JERUSALEM, July 17 (Reuters) - The Tel Aviv Stock Exchange said on Wednesday it would and expand clearing services in foreign currency as part of its strategy of evolving the capital market in alignment with international standards.

The move will allow public companies to raise money from the public in foreign currencies such as dollars and euros.

It is among a number of moves the stock exchange is implementing to strengthen its global profile. It may adopt Friday trading to overlap better with Europe and the United States, and is requiring companies to report dividends on a per share basis, rather than the overall distribution amount.

It will also enable stock exchange members to settle over the counter transactions in foreign currency, and give Israeli and international investors access to a wide range of actions such as redemption and interest and payment for tender offers in foreign currency.

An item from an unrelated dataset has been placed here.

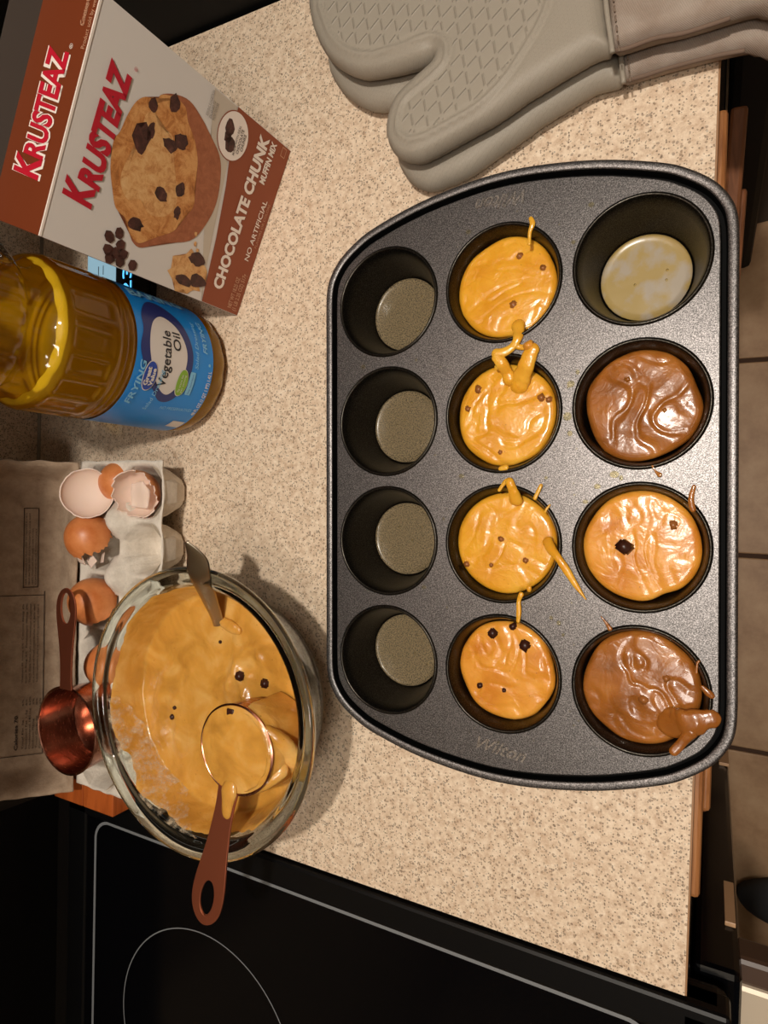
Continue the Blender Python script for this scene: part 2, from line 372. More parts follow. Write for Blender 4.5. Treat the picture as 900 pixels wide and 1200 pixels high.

It said that mutual fund managers would be able to issue mutual funds, including money market funds, that are denominated in foreign currency as a way of offering the public exposure to a variety of additional investment vehicles.

Foreign investors will be able to buy shares and bonds via OTC transactions directly in their own local currency, without the conversion need to shekels, while the government and public companies that conduct their main business in foreign currency will be able to issue shares and bonds and settle the issuance consideration directly in foreign currency, the exchange added.

At the same time, investors will be able to receive interest on bonds and redemption payments directly in foreign currency, eliminating substantial conversion costs for both the investors and the public companies.

"The aim is to offer the general public, public companies and investors a broader and more diverse range of activities on the Israeli capital market," the exchange said.